Sunday, April 14, 2013

back and forth

I feel like I need to write something, but I'm not sure how or what needs to be said. Today I feel stupid and agitated. I want to talk to you, but I'm not sure if I know who you are. I don't know if I miss you. Sometimes I feel like I am going crazy because of how much I miss you and other times I feel like I am going crazy because I don't miss you at all. I think you said it best that one afternoon laying on your bed; that I hope with a little piece of me that you are it, but that I also know with another piece of me that you are not.
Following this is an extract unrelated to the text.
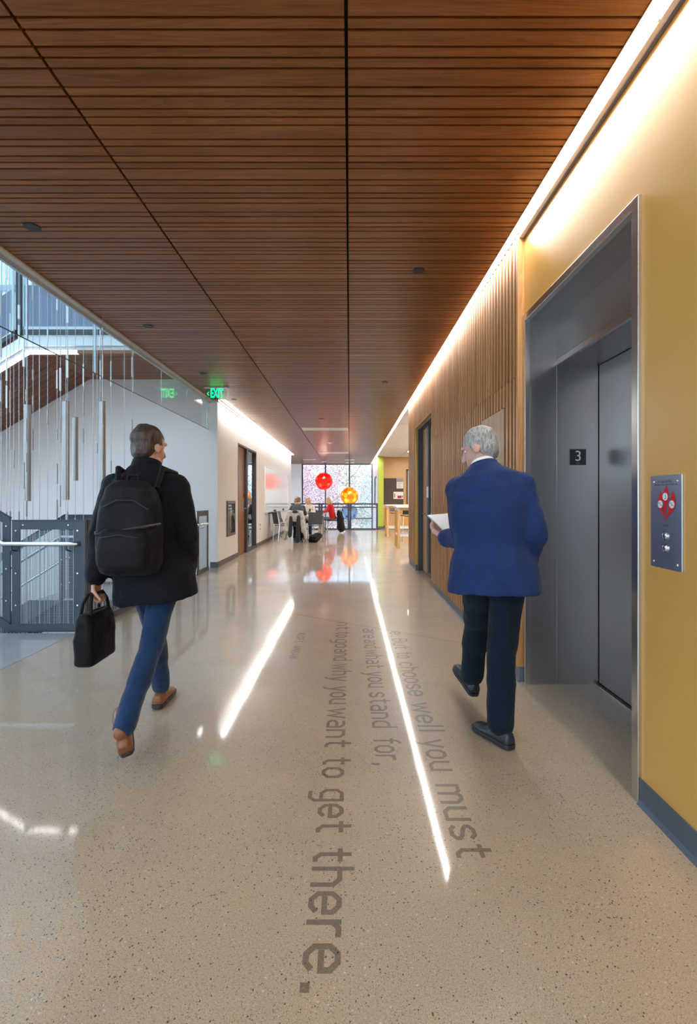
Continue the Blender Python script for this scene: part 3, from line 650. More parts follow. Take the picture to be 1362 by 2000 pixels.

I don't know what I feel, which is terrifying because you are the one that doesn't know how you feel. I know I could be happy with you and that is all I know. I guess the rest doesn't matter. I know that I wish you were the one talking to me instead of other girls who have no idea who I am. I know that my hand hurts like I punched something, but I don't remember that happening. My back hurts from sleeping weird and my head hurts from bad decisions. I know I liked who I was when I woke up next to you. I know I feel better about my life when I am with you.

Sometimes I think about all the plans I had in my head with you. Plans of things we would do together. It still feels like I was just there, at your house. It has only been a few weeks. Sometimes I think you are trying not to hurt me because you don't care and sometimes I think maybe you care a lot more than you want to admit. I don't know anymore. I don't feel as broken this time and that makes me think maybe I didn't care as much as I thought. Or maybe I am not broken because it hasn't been enough time. This is the first time I wasn't the one to walk out and maybe that is easier, to be mad. Last night I ate chips in my bed and I felt amazing that I didn't have you. This morning I looked at the crumbs in my bed and missed you terribly. I don't know what this is or what it was. My confusion is the most confusing part.